Allen Aktionäre ist aber auch bewusst, dass ohne die Beteiligung des Bundes das gesamte Rettungspaket samt stiller Einlage und KfW-Kredit gestorben wäre. Fondsgesellschaften wie DWS und Union Investment wollen daher für die Kapitalmaßnahme stimmen, denn im Fall einer Pleite droht der Totalverlust. Auch die Deka-Nachhaltigkeitsexpertin Vanessa Golz erklärt: "Uns Aktionären bleibt nichts anders übrig, als der Kapitalerhöhung für den Einstieg des Staates zähneknirschend zuzustimmen. Ansonsten wäre der Kranich kein Vogel mehr."
Wer ist Heinz Hermann Thiele?
Der 1941 in Mainz geborene Heinz Hermann Thiele hatte 1969 nach seinem Jurastudium beim Münchner Mittelständler Knorr-Bremse als Sachbearbeiter in der Patentabteilung angefangen. Zehn Jahre darauf wurde er Vertriebschef, 1985 übernahm er die Firma. Der damalige Firmenerbe hatte alles verkaufen und sich der Religion widmen wollen, die Geschäfte liefen schlecht. Als sich kein Käufer fand, sicherte sich Thiele die angeschlagene Firma mit geliehenem Geld.
Aus dem Sanierungsfall Knorr-Bremse machte Thiele gegen den Rat von Wirtschaftsexperten einen Weltmarktführer für Zug- und Lkw-Bremsen mit mehr als sechs Milliarden Euro Umsatz.
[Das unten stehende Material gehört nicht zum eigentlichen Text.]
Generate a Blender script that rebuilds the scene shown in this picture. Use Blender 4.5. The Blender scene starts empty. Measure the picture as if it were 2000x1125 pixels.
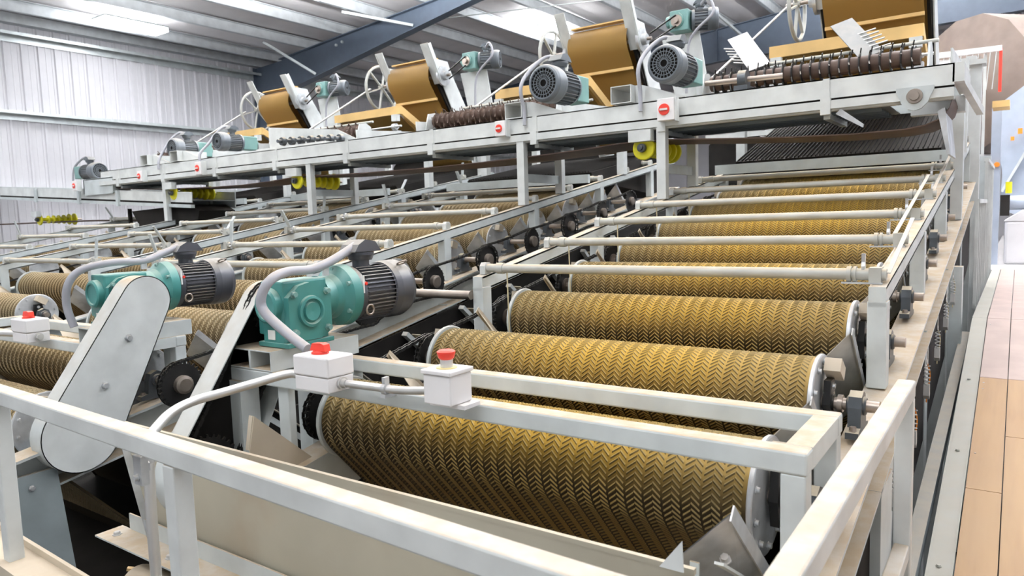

Mit 75 Jahren legte Thiele den Aufsichtsratsvorsitz nieder, mit 79 kehrt er jetzt wieder in das Gremium zurück.
Heinz Hermann Thiele gehört zu den reichsten Deutschen. Die Nachrichtenagentur Bloomberg taxiert das Vermögen des Selfmade-Milliardärs auf gut etwa 16 Milliarden Dollar.
"Steinzeitkapitalist" und Ehrenbürger
"Er ist der klassische Patriarch. Noch nie ist eine Entscheidung ohne ihn gefallen", heißt es aus Unternehmenskreisen. Seine Tochter Julia ist ebenfalls im Aufsichtsrat, die beiden halten über eine Holding etwa 65 Prozent der Aktien an dem M-Dax-Konzern. Als das Manager Magazin Thiele in seine Business Hall of Fame aufnahm und als "hervorragenden Unternehmer und Antreiber" würdigte, sagte er dem Magazin: "Ich bin Unternehmer und werde bis zum letzten Atemzug unternehmerisch tätig sein."
Als Knorr-Bremse 2017 ein kleines Werk in Berlin schloss, hatte ihn der IG-Metall-Bezirkschef als asozialen "Steinzeitkapitalisten" beschimpft, der aus bloßer Gier Arbeitsplätze vernichte. Einen Tarifvertrag mit der Gewerkschaft hat der Konzern bis heute nicht. Auf der anderen Seite ist Thiele Ehrenbürger von Aldersbach in Niederbayern und Kecskemét in Ungarn, wo er neue Werke und Arbeitsplätze schuf.